> [EXERCISE INSTRUCTIONS]: Output every line of the material exactly, omitting images.

# # # #

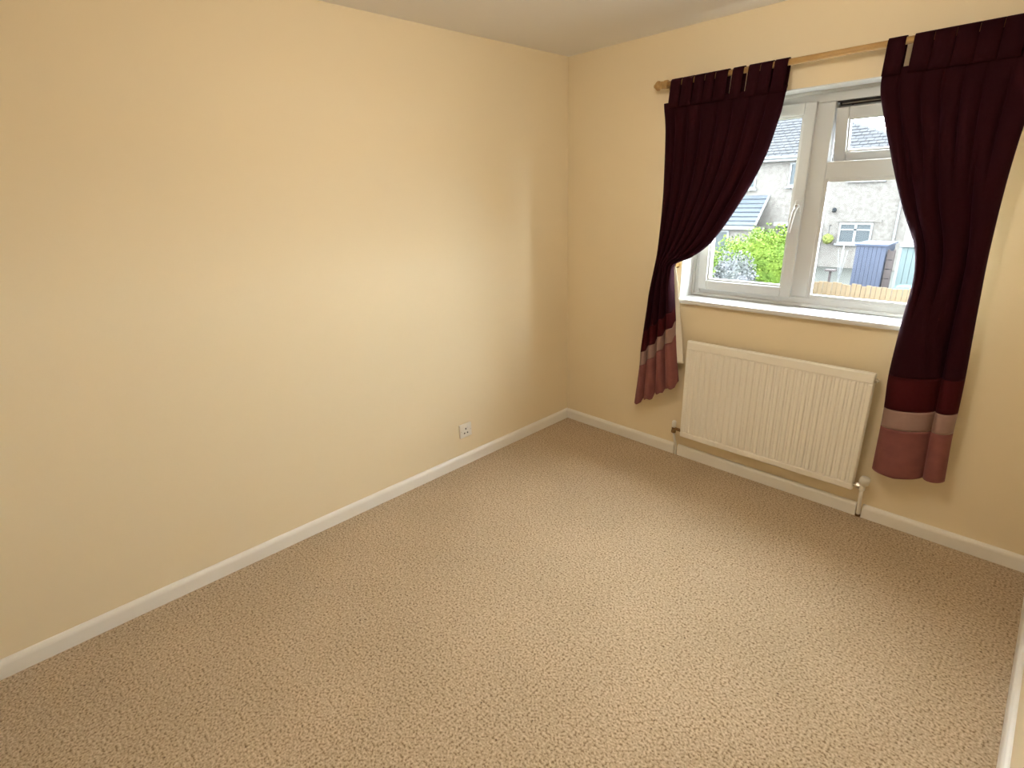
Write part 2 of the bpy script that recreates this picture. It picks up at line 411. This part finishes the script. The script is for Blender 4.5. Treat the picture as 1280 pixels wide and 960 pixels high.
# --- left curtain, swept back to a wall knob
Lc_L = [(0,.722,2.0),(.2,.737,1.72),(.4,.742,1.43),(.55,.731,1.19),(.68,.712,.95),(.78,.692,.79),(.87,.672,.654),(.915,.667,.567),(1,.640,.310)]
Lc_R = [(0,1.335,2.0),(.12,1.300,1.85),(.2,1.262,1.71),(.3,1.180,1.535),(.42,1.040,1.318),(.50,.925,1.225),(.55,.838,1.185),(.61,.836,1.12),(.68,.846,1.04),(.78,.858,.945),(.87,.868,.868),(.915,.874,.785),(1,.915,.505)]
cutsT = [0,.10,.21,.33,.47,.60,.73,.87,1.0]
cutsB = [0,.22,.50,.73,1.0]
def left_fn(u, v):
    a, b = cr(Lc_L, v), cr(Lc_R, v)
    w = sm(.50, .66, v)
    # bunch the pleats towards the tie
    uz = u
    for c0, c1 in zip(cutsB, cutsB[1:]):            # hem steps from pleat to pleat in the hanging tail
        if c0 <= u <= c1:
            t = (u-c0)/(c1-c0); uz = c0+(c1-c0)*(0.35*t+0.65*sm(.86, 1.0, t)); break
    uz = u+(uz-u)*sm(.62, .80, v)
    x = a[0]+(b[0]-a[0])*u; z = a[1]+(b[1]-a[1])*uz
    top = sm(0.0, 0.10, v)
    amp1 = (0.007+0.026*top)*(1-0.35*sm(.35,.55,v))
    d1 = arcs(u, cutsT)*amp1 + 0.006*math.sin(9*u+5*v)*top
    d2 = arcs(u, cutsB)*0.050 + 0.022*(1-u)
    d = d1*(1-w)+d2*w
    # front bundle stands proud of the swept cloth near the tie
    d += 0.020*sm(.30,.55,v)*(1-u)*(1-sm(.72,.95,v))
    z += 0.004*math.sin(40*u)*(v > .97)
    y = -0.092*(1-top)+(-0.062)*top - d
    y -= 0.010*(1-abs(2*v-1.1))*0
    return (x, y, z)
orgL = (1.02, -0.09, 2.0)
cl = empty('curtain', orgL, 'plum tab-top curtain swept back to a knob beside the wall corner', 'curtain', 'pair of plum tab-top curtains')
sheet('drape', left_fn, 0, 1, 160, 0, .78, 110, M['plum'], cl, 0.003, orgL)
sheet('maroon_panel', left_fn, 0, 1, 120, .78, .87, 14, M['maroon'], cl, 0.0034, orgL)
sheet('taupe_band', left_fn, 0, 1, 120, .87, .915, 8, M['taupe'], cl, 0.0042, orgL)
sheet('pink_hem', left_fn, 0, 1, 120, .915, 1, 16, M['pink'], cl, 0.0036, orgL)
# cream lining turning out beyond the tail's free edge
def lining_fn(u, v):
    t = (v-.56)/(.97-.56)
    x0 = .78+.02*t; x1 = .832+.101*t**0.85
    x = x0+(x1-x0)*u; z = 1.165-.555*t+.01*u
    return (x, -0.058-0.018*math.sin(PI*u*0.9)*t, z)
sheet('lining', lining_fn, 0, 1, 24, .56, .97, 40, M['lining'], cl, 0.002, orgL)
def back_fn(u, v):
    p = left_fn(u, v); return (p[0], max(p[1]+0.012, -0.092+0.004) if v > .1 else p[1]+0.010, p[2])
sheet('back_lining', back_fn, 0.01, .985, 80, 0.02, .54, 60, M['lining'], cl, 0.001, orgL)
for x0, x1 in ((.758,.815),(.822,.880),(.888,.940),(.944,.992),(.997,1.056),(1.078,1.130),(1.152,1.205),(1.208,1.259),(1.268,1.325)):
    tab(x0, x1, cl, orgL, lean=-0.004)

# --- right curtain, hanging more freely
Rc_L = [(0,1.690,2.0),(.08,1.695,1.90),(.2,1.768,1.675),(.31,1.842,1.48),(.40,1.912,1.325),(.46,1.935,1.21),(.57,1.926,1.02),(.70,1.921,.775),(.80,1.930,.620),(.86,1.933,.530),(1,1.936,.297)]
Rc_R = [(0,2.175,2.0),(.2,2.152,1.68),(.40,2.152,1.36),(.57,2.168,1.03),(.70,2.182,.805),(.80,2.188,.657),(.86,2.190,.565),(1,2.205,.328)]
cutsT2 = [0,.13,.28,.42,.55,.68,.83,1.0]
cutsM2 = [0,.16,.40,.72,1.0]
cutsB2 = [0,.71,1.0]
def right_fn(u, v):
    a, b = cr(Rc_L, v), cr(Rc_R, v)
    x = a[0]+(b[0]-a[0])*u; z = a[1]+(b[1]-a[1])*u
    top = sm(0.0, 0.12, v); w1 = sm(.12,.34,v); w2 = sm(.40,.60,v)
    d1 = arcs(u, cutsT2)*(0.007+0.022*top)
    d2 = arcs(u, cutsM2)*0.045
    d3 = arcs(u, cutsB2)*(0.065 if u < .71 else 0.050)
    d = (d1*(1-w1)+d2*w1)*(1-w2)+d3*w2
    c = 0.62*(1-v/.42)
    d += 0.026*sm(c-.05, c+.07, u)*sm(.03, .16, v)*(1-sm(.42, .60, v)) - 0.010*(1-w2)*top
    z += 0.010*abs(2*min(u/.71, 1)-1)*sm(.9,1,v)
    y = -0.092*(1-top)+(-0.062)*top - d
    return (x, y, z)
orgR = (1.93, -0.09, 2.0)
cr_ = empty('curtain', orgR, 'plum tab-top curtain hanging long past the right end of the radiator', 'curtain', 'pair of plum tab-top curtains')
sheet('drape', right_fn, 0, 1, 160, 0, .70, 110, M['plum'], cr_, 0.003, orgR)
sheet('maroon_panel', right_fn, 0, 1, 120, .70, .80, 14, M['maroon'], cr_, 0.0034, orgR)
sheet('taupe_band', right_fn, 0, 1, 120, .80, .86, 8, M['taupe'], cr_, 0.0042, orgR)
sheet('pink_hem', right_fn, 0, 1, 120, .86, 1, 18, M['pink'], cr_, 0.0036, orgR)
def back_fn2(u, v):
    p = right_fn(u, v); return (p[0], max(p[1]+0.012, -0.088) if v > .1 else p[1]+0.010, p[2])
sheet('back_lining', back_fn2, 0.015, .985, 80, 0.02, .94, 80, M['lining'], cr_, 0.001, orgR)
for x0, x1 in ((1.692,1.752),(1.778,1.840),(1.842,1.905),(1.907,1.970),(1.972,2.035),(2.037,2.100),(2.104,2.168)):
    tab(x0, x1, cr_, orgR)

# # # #

> [EXERCISE ANSWER]:
Write part 2 of the bpy script that recreates this picture. It picks up at line 411. This part finishes the script. The script is for Blender 4.5. Treat the picture as 1280 pixels wide and 960 pixels high.
# --- left curtain, swept back to a wall knob
Lc_L = [(0,.722,2.0),(.2,.737,1.72),(.4,.742,1.43),(.55,.731,1.19),(.68,.712,.95),(.78,.692,.79),(.87,.672,.654),(.915,.667,.567),(1,.640,.310)]
Lc_R = [(0,1.335,2.0),(.12,1.300,1.85),(.2,1.262,1.71),(.3,1.180,1.535),(.42,1.040,1.318),(.50,.925,1.225),(.55,.838,1.185),(.61,.836,1.12),(.68,.846,1.04),(.78,.858,.945),(.87,.868,.868),(.915,.874,.785),(1,.915,.505)]
cutsT = [0,.10,.21,.33,.47,.60,.73,.87,1.0]
cutsB = [0,.22,.50,.73,1.0]
def left_fn(u, v):
    a, b = cr(Lc_L, v), cr(Lc_R, v)
    w = sm(.50, .66, v)
    # bunch the pleats towards the tie
    uz = u
    for c0, c1 in zip(cutsB, cutsB[1:]):            # hem steps from pleat to pleat in the hanging tail
        if c0 <= u <= c1:
            t = (u-c0)/(c1-c0); uz = c0+(c1-c0)*(0.35*t+0.65*sm(.86, 1.0, t)); break
    uz = u+(uz-u)*sm(.62, .80, v)
    x = a[0]+(b[0]-a[0])*u; z = a[1]+(b[1]-a[1])*uz
    top = sm(0.0, 0.10, v)
    amp1 = (0.007+0.026*top)*(1-0.35*sm(.35,.55,v))
    d1 = arcs(u, cutsT)*amp1 + 0.006*math.sin(9*u+5*v)*top
    d2 = arcs(u, cutsB)*0.050 + 0.022*(1-u)
    d = d1*(1-w)+d2*w
    # front bundle stands proud of the swept cloth near the tie
    d += 0.020*sm(.30,.55,v)*(1-u)*(1-sm(.72,.95,v))
    z += 0.004*math.sin(40*u)*(v > .97)
    y = -0.092*(1-top)+(-0.062)*top - d
    y -= 0.010*(1-abs(2*v-1.1))*0
    return (x, y, z)
orgL = (1.02, -0.09, 2.0)
cl = empty('curtain', orgL, 'plum tab-top curtain swept back to a knob beside the wall corner', 'curtain', 'pair of plum tab-top curtains')
sheet('drape', left_fn, 0, 1, 160, 0, .78, 110, M['plum'], cl, 0.003, orgL)
sheet('maroon_panel', left_fn, 0, 1, 120, .78, .87, 14, M['maroon'], cl, 0.0034, orgL)
sheet('taupe_band', left_fn, 0, 1, 120, .87, .915, 8, M['taupe'], cl, 0.0042, orgL)
sheet('pink_hem', left_fn, 0, 1, 120, .915, 1, 16, M['pink'], cl, 0.0036, orgL)
# cream lining turning out beyond the tail's free edge
def lining_fn(u, v):
    t = (v-.56)/(.97-.56)
    x0 = .78+.02*t; x1 = .832+.101*t**0.85
    x = x0+(x1-x0)*u; z = 1.165-.555*t+.01*u
    return (x, -0.058-0.018*math.sin(PI*u*0.9)*t, z)
sheet('lining', lining_fn, 0, 1, 24, .56, .97, 40, M['lining'], cl, 0.002, orgL)
def back_fn(u, v):
    p = left_fn(u, v); return (p[0], max(p[1]+0.012, -0.092+0.004) if v > .1 else p[1]+0.010, p[2])
sheet('back_lining', back_fn, 0.01, .985, 80, 0.02, .54, 60, M['lining'], cl, 0.001, orgL)
for x0, x1 in ((.758,.815),(.822,.880),(.888,.940),(.944,.992),(.997,1.056),(1.078,1.130),(1.152,1.205),(1.208,1.259),(1.268,1.325)):
    tab(x0, x1, cl, orgL, lean=-0.004)

# --- right curtain, hanging more freely
Rc_L = [(0,1.690,2.0),(.08,1.695,1.90),(.2,1.768,1.675),(.31,1.842,1.48),(.40,1.912,1.325),(.46,1.935,1.21),(.57,1.926,1.02),(.70,1.921,.775),(.80,1.930,.620),(.86,1.933,.530),(1,1.936,.297)]
Rc_R = [(0,2.175,2.0),(.2,2.152,1.68),(.40,2.152,1.36),(.57,2.168,1.03),(.70,2.182,.805),(.80,2.188,.657),(.86,2.190,.565),(1,2.205,.328)]
cutsT2 = [0,.13,.28,.42,.55,.68,.83,1.0]
cutsM2 = [0,.16,.40,.72,1.0]
cutsB2 = [0,.71,1.0]
def right_fn(u, v):
    a, b = cr(Rc_L, v), cr(Rc_R, v)
    x = a[0]+(b[0]-a[0])*u; z = a[1]+(b[1]-a[1])*u
    top = sm(0.0, 0.12, v); w1 = sm(.12,.34,v); w2 = sm(.40,.60,v)
    d1 = arcs(u, cutsT2)*(0.007+0.022*top)
    d2 = arcs(u, cutsM2)*0.045
    d3 = arcs(u, cutsB2)*(0.065 if u < .71 else 0.050)
    d = (d1*(1-w1)+d2*w1)*(1-w2)+d3*w2
    c = 0.62*(1-v/.42)
    d += 0.026*sm(c-.05, c+.07, u)*sm(.03, .16, v)*(1-sm(.42, .60, v)) - 0.010*(1-w2)*top
    z += 0.010*abs(2*min(u/.71, 1)-1)*sm(.9,1,v)
    y = -0.092*(1-top)+(-0.062)*top - d
    return (x, y, z)
orgR = (1.93, -0.09, 2.0)
cr_ = empty('curtain', orgR, 'plum tab-top curtain hanging long past the right end of the radiator', 'curtain', 'pair of plum tab-top curtains')
sheet('drape', right_fn, 0, 1, 160, 0, .70, 110, M['plum'], cr_, 0.003, orgR)
sheet('maroon_panel', right_fn, 0, 1, 120, .70, .80, 14, M['maroon'], cr_, 0.0034, orgR)
sheet('taupe_band', right_fn, 0, 1, 120, .80, .86, 8, M['taupe'], cr_, 0.0042, orgR)
sheet('pink_hem', right_fn, 0, 1, 120, .86, 1, 18, M['pink'], cr_, 0.0036, orgR)
def back_fn2(u, v):
    p = right_fn(u, v); return (p[0], max(p[1]+0.012, -0.088) if v > .1 else p[1]+0.010, p[2])
sheet('back_lining', back_fn2, 0.015, .985, 80, 0.02, .94, 80, M['lining'], cr_, 0.001, orgR)
for x0, x1 in ((1.692,1.752),(1.778,1.840),(1.842,1.905),(1.907,1.970),(1.972,2.035),(2.037,2.100),(2.104,2.168)):
    tab(x0, x1, cr_, orgR)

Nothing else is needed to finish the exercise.